Your task is to repeat only the lines from the one with "What Blender Python" through the one with "S.view_settings.exposure = 0; S.view_settings.gamma", exactly as they stand, both ends included.

(3D scene scripts)
+++

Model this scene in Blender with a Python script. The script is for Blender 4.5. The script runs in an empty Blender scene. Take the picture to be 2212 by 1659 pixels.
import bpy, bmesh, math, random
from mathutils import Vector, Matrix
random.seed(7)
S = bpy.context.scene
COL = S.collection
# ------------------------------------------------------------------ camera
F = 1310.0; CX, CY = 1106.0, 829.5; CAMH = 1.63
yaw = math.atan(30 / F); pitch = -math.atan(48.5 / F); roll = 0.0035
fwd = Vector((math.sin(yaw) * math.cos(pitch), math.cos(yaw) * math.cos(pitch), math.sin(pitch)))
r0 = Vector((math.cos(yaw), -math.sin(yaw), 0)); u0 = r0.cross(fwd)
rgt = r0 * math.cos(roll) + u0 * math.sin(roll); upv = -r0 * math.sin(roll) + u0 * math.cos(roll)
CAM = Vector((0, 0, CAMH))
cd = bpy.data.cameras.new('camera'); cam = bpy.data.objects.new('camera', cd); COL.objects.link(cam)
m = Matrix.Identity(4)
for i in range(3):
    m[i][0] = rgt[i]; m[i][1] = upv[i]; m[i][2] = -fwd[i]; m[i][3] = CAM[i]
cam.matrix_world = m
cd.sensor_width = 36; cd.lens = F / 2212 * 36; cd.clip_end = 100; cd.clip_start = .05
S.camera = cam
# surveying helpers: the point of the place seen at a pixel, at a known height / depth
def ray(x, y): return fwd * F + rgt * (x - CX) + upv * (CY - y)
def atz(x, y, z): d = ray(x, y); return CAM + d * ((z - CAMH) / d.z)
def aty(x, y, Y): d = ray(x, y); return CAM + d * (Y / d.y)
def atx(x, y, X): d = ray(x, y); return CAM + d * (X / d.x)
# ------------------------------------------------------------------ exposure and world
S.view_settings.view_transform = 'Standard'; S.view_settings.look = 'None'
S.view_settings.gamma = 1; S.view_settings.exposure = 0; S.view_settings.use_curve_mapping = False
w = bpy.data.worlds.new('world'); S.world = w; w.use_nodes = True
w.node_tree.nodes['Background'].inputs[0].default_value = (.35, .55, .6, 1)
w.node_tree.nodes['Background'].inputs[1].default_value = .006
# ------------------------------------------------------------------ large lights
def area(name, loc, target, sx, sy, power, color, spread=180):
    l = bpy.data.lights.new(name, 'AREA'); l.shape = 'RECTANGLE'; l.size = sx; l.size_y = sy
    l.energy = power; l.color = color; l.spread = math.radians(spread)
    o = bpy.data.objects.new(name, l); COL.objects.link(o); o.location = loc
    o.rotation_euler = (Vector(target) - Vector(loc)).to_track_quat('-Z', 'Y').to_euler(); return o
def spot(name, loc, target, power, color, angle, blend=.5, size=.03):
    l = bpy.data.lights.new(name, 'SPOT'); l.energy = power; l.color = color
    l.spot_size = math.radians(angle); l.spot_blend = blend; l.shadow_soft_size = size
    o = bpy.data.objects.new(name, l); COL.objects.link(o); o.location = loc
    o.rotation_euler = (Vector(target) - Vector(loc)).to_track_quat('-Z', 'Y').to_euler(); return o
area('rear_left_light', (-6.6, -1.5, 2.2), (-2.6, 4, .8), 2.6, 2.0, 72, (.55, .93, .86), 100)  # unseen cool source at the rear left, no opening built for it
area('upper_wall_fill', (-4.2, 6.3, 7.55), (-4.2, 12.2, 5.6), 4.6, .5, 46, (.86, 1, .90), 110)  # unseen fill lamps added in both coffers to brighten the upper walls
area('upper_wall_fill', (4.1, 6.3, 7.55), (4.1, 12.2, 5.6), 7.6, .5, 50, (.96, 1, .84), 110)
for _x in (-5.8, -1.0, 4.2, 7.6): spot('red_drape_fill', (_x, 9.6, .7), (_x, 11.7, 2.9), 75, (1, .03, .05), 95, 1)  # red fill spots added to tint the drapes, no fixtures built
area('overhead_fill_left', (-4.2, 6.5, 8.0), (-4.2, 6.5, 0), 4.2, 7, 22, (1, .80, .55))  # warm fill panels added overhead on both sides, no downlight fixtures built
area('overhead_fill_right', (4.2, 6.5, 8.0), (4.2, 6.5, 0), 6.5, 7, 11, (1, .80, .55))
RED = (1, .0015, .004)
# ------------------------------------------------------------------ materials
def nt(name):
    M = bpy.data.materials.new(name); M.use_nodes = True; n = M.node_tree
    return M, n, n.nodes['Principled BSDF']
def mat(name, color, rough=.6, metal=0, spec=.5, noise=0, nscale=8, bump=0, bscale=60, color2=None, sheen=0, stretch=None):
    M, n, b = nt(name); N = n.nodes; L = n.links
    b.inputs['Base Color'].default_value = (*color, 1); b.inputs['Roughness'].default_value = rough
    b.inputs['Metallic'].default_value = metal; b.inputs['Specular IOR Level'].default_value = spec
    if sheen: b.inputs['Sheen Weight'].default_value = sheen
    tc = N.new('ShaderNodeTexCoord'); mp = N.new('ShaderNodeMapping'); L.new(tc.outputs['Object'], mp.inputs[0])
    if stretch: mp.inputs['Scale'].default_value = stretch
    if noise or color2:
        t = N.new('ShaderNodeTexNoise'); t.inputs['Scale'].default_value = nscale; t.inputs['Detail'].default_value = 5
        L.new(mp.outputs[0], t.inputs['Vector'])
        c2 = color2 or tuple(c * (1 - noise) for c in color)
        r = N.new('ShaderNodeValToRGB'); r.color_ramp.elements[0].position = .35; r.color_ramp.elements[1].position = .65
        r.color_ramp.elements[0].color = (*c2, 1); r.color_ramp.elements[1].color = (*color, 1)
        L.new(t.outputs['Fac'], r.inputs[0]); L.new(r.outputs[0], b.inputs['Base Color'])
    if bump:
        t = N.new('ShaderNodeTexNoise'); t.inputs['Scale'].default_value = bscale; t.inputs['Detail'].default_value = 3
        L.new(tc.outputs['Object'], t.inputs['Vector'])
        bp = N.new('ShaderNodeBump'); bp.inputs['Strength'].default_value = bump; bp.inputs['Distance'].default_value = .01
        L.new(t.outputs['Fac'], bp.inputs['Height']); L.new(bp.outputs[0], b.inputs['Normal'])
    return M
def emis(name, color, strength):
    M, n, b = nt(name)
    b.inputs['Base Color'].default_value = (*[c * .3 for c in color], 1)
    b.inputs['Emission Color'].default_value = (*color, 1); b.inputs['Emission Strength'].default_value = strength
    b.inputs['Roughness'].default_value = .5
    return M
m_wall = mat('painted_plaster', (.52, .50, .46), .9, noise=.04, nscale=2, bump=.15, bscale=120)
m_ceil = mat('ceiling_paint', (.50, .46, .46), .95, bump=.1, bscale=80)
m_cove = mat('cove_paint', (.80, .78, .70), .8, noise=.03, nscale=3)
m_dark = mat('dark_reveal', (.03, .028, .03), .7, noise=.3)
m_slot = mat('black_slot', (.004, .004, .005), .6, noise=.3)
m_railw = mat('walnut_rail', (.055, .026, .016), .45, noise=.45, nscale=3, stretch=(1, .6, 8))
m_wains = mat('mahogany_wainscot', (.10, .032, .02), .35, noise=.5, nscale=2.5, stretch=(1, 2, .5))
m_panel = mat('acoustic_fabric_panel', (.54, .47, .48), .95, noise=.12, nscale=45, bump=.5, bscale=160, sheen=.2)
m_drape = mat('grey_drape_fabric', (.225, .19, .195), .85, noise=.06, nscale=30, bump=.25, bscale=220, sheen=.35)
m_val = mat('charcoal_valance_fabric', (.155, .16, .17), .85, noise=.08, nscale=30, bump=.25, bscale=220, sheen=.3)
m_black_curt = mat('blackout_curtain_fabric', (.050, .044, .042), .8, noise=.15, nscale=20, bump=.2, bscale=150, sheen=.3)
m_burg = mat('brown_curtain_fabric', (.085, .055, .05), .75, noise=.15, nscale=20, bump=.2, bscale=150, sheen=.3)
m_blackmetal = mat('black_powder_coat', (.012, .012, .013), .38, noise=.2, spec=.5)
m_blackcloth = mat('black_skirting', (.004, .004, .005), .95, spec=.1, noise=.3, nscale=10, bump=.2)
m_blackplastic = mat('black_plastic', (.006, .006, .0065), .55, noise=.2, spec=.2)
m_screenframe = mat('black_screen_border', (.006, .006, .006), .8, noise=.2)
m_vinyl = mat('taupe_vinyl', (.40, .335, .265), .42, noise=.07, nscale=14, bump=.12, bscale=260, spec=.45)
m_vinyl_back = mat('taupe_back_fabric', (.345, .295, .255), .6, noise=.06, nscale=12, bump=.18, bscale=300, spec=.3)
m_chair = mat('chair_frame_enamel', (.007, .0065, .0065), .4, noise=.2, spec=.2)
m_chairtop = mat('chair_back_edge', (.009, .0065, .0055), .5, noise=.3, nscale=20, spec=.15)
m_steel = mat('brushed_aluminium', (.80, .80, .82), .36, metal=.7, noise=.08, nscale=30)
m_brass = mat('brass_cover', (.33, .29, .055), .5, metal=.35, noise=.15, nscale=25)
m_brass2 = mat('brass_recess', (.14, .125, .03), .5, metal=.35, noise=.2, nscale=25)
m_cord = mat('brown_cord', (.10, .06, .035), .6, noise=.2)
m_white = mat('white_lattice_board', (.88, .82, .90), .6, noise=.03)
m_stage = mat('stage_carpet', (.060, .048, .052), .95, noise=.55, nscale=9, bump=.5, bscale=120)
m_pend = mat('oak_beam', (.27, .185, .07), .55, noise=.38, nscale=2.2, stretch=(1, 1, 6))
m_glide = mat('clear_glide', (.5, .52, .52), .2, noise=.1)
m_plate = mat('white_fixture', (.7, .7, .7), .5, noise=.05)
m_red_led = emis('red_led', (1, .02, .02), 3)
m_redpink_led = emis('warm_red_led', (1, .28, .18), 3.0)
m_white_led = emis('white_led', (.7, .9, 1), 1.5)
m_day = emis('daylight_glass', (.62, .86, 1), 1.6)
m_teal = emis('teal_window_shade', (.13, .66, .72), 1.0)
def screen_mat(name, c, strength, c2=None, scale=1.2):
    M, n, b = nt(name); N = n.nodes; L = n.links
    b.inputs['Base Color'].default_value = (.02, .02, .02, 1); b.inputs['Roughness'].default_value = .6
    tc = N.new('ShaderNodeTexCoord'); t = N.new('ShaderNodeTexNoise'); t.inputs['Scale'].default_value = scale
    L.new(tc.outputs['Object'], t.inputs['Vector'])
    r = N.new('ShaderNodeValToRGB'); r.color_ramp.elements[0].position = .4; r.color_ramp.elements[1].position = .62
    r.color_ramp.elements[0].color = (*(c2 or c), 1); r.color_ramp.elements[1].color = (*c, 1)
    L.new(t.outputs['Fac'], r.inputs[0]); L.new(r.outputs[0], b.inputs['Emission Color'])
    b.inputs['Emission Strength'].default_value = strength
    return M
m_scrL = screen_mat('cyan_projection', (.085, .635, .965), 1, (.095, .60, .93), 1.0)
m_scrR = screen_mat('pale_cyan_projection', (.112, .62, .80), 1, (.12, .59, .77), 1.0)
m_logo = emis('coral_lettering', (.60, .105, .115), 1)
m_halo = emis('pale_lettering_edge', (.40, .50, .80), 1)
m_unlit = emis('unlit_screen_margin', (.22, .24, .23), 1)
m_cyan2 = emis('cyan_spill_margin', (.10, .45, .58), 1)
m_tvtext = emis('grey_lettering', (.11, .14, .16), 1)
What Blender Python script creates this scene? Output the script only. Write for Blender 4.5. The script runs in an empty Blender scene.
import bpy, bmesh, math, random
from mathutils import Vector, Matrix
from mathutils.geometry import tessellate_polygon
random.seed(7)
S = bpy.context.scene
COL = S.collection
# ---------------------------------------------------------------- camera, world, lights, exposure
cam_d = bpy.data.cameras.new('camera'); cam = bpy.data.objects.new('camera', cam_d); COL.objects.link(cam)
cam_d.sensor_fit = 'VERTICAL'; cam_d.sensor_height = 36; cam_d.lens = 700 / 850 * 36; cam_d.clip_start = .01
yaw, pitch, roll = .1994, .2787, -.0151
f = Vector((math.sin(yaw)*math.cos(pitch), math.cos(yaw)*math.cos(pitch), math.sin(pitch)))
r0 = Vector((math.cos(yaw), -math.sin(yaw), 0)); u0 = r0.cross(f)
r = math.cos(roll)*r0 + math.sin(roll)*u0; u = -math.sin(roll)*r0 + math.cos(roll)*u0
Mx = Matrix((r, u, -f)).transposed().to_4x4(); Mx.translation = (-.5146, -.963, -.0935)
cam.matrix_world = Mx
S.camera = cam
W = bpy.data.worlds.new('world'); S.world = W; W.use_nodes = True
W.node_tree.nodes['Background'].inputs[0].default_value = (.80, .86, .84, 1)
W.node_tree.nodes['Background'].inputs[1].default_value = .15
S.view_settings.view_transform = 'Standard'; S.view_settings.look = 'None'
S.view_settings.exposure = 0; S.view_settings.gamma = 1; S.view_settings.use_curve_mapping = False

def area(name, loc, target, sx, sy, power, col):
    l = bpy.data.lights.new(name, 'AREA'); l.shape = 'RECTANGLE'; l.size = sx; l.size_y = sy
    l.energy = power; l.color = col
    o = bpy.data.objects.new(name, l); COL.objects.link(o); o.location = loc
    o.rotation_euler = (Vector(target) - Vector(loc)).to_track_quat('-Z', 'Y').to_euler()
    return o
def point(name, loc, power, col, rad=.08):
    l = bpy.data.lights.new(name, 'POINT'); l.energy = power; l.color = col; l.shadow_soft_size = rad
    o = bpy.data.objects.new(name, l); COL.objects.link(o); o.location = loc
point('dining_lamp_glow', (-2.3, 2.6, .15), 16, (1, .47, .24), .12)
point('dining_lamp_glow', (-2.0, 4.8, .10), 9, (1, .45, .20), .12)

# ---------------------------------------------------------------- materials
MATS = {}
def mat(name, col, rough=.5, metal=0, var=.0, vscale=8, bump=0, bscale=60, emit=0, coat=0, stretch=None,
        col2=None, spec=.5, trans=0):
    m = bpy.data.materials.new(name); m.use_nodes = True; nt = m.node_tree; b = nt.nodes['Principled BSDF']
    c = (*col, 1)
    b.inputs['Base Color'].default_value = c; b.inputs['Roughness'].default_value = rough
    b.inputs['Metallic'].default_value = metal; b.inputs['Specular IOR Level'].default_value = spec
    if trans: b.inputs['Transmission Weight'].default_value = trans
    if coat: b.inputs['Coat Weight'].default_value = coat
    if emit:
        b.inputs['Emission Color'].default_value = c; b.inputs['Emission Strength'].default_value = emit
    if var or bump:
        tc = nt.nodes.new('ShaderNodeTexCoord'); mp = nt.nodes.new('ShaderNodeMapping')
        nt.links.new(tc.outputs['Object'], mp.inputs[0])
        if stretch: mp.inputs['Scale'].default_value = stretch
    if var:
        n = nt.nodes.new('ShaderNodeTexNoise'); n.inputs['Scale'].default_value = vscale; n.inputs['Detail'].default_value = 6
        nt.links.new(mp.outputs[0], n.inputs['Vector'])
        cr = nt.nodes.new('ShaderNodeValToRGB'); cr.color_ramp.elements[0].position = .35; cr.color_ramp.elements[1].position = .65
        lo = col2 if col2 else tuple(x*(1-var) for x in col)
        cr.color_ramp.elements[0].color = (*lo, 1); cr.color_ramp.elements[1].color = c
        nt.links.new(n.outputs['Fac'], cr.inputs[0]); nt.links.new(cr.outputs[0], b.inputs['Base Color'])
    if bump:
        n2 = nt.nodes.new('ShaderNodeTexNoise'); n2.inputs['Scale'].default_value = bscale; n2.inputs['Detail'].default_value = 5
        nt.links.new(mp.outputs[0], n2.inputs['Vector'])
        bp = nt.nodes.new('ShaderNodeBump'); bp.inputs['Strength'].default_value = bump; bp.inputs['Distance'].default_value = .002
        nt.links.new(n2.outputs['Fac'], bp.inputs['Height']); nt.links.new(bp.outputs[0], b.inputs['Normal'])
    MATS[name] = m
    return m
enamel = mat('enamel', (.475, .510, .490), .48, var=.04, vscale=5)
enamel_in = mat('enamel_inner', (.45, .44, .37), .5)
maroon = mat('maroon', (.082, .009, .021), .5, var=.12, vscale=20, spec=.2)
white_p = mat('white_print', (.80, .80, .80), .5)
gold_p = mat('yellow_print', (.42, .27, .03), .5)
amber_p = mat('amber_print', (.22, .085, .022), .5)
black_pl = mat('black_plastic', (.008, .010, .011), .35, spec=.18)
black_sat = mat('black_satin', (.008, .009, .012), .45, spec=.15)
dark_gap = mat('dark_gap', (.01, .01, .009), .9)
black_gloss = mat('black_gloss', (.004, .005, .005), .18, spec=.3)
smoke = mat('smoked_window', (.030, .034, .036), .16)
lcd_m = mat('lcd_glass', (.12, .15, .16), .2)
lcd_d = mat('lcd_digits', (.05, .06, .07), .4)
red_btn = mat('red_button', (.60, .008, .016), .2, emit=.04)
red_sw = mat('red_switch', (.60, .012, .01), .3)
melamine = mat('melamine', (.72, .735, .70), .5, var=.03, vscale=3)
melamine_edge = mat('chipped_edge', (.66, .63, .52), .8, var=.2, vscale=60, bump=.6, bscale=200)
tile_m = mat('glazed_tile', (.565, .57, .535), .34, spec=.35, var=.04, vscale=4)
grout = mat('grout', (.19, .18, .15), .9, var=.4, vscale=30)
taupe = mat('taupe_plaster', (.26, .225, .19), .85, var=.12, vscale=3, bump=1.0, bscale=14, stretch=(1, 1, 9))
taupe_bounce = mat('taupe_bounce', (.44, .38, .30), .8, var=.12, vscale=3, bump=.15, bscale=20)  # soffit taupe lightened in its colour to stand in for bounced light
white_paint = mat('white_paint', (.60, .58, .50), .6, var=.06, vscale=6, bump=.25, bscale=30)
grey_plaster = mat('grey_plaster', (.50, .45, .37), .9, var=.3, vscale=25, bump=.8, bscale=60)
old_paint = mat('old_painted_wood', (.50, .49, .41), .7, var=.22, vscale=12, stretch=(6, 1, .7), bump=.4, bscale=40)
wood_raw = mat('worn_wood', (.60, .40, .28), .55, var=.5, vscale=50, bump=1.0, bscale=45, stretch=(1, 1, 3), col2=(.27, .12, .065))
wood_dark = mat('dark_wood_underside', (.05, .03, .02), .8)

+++

(Result of the task)
What Blender Python script creates this scene? Output the script only. Write for Blender 4.5. The script runs in an empty Blender scene.
import bpy, bmesh, math, random
from mathutils import Vector, Matrix
from mathutils.geometry import tessellate_polygon
random.seed(7)
S = bpy.context.scene
COL = S.collection
# ---------------------------------------------------------------- camera, world, lights, exposure
cam_d = bpy.data.cameras.new('camera'); cam = bpy.data.objects.new('camera', cam_d); COL.objects.link(cam)
cam_d.sensor_fit = 'VERTICAL'; cam_d.sensor_height = 36; cam_d.lens = 700 / 850 * 36; cam_d.clip_start = .01
yaw, pitch, roll = .1994, .2787, -.0151
f = Vector((math.sin(yaw)*math.cos(pitch), math.cos(yaw)*math.cos(pitch), math.sin(pitch)))
r0 = Vector((math.cos(yaw), -math.sin(yaw), 0)); u0 = r0.cross(f)
r = math.cos(roll)*r0 + math.sin(roll)*u0; u = -math.sin(roll)*r0 + math.cos(roll)*u0
Mx = Matrix((r, u, -f)).transposed().to_4x4(); Mx.translation = (-.5146, -.963, -.0935)
cam.matrix_world = Mx
S.camera = cam
W = bpy.data.worlds.new('world'); S.world = W; W.use_nodes = True
W.node_tree.nodes['Background'].inputs[0].default_value = (.80, .86, .84, 1)
W.node_tree.nodes['Background'].inputs[1].default_value = .15
S.view_settings.view_transform = 'Standard'; S.view_settings.look = 'None'
S.view_settings.exposure = 0; S.view_settings.gamma = 1; S.view_settings.use_curve_mapping = False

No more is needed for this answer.